The finance ministry set a budget deficit of 5.6% of GDP in June for the 2019/20 (July-June) fiscal year, targeting to borrow 324 billion shillings or close to half of the shortfall, from external sources.
The loan, which will mature in six years, will come with an interest rate of 645 basis points above the Libor interest rate benchmark, the newspaper reported.
Treasury officials were not immediately available for comment.
A Nairobi-based banker with an international lender said he had not seen the term sheet of the proposed loan but the report was not surprising given the Treasury has pencilled in foreign borrowing of $3.2 billion this financial year.
Under President Uhuru Kenyatta, who took office in 2013 and was re-elected in 2017, total debt has rose to more than 50% of GDP, from 42% of GDP.
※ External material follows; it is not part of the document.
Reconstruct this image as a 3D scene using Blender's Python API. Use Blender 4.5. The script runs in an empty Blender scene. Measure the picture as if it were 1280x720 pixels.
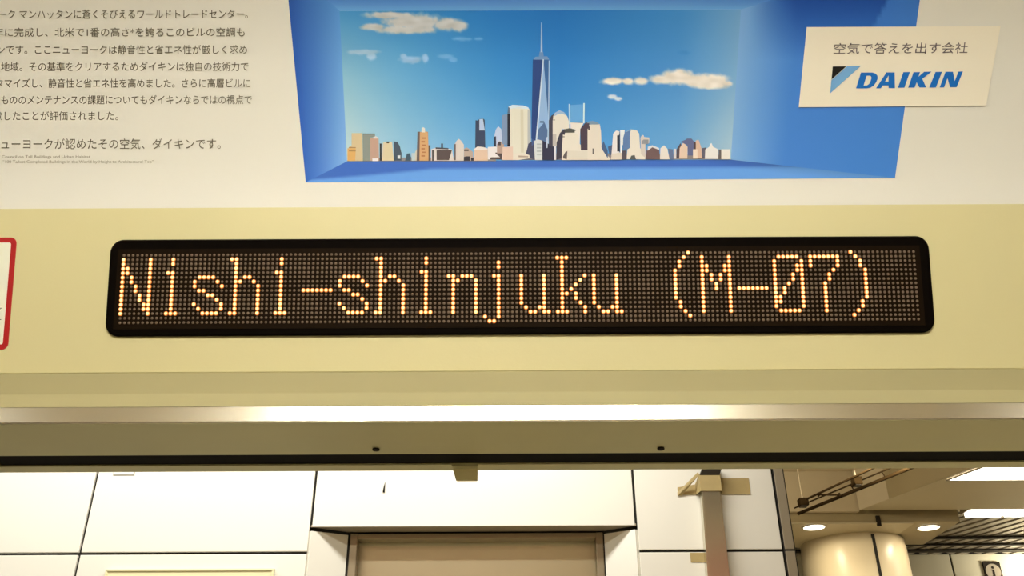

The government has defended the increased borrowing, saying the country must invest in its infrastructure, including roads and railways.
Public anger at the government’s higher appetite for debt has grown as the country’s top prosecutor has in the past year ordered the arrest of dozens of current and former government officials for involvement in graft in many government ministries and agencies.
The finance minister who set the borrowing targets for this financial year, Henry Rotich, was charged with corruption last month over the loss of billions of shillings in two dam construction tenders.
He denied the charges and was granted bail by the court, before Kenyatta replaced him with Labour Minister Ukur Yatani as acting finance minister.